The Old Slavonic Digenis Akritis: Its Origin, ‘Formulaic Style,’ and Problems of Its Edition, with Robert Romanchuk (Florida State University), University of Cambridge, November 2, 2018, 11:00 am–3:00 pm
The workshop will explore the Old Slavonic version of the 12th-c. Byzantine “romantic epic” Digenis Akritis -- a text of considerable importance to Byzantine, Slavonic, and oral-traditional studies. The Slavonic Digenis, produced in 13th-c. Ukrainian Galicia or 14th-c. Macedonia, represents the work’s only consistently epic extension and the earliest uncontested witness of Slavonic epic composition. A distant cousin of the long-winded Grottaferrata version, it expands on the material of their concise Greek common ancestor by means of oral-traditional formulas and themes found in near-contemporary and later Greek and Slavonic folksong. It presents the editor of a critical text with a number of sui generis problems.

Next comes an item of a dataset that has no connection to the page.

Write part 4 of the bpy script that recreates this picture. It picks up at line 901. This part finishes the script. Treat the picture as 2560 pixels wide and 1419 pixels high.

Robert Romanchuk (PhD Slavic, UCLA 1999) is Pribic Family Associate Professor of Slavic and Associate Chair for Undergraduate Studies in the Department of Modern Languages and Linguistics at Florida State University and a 2018–19 HURI/Ukrainian Studies Fund Research Fellow at the Harvard Ukrainian Research Institute. His fields are philology and psychoanalysis.
The workshop, a collaborative undertaking of Cambridge Ukrainian Studies and Byzantine Worlds Seminar, will be led in English; all interested postgraduate students and scholars of medieval history and culture are welcome to attend. The event is free but online registration is required. Register by October 22, 2018.
Participants may apply for reimbursement of costs for domestic economy train/coach travel to and from Cambridge.